First, there is no regulation, which leads to a kind of anarchy and unfair conditions for artists.

Farvardin said that although people are getting braver, trying to publish their songs outside of the Islamic Republic through platforms that publish Iranian music videos, it is not easy, because most of them ask for money to publish their work.

“Such platforms are really a kind of gang and mafia, and generally the music business of Iran is really sick because nobody regulates it,” she said. “The government forbids everything for musicians, and because of that, there is no regulation, and then people start to do whatever they want.”

Fear is another huge obstacle for underground musicians in Iran.

Dj Mamsi said, “There is always fear and stress at these parties [where he plays]. Even when we travel abroad, we still feel a little stress because it is engraved into our brains.”

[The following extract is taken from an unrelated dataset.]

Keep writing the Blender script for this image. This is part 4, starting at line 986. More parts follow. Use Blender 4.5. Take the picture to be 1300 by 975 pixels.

Farvardin feels the same way. Being a female solo singer in Iran is “dangerous. They can just find you anytime, and they come to you, and they arrest you,” she said.

It happened to a girl she knows, two years ago.

“She was singing in a coffee shop in Iran, and they arrested her, and she was three months in jail. Now she’s living in Canada,” Farvardin said.

The danger is greater if you are a woman, or if your music style is rock or metal, “because they say this is the music of the devil,” she added.

“For sure you’re afraid. You are a criminal when you are a singer,” Farvardin said.

Despite all the complications, there is a beautiful side to the underground music scene.

Farnaz said it expresses feelings people in Iranian society are forced to hide. “The pain of our country, of our people, the art of expressing what limits us in real life, we turn them into music,” she said.

For Dj Mamsi, the most beautiful thing about the underground scene “is the color of enthusiasts, harmony, love for music, the desire for a free life and flying in the imagination.”

Farvardin thinks it’s all about love, “because you don’t earn money, you are not able to do concerts. You have nothing, you just do it out of love,” she said.

When I remember those times, she added, “I think: Okay, I could not earn money, I was in danger, and everything was too complicated. The only reason I did that, and the only reason these people in Iran now are doing that, is love for music. It brings no [material] benefits.”

Dj Mamsi wants to send a message to the world through his art.

“The Iranian people are completely different from the Iranian government; we send love to the whole world, I emphasize to the whole world. We are not hostile to countries and nations because of politics and religious goals,” he stressed.

“What you hear in the TV news about Iran does not represent the people of Iran. It might be said that we are imprisoned here [inside the country],” he said.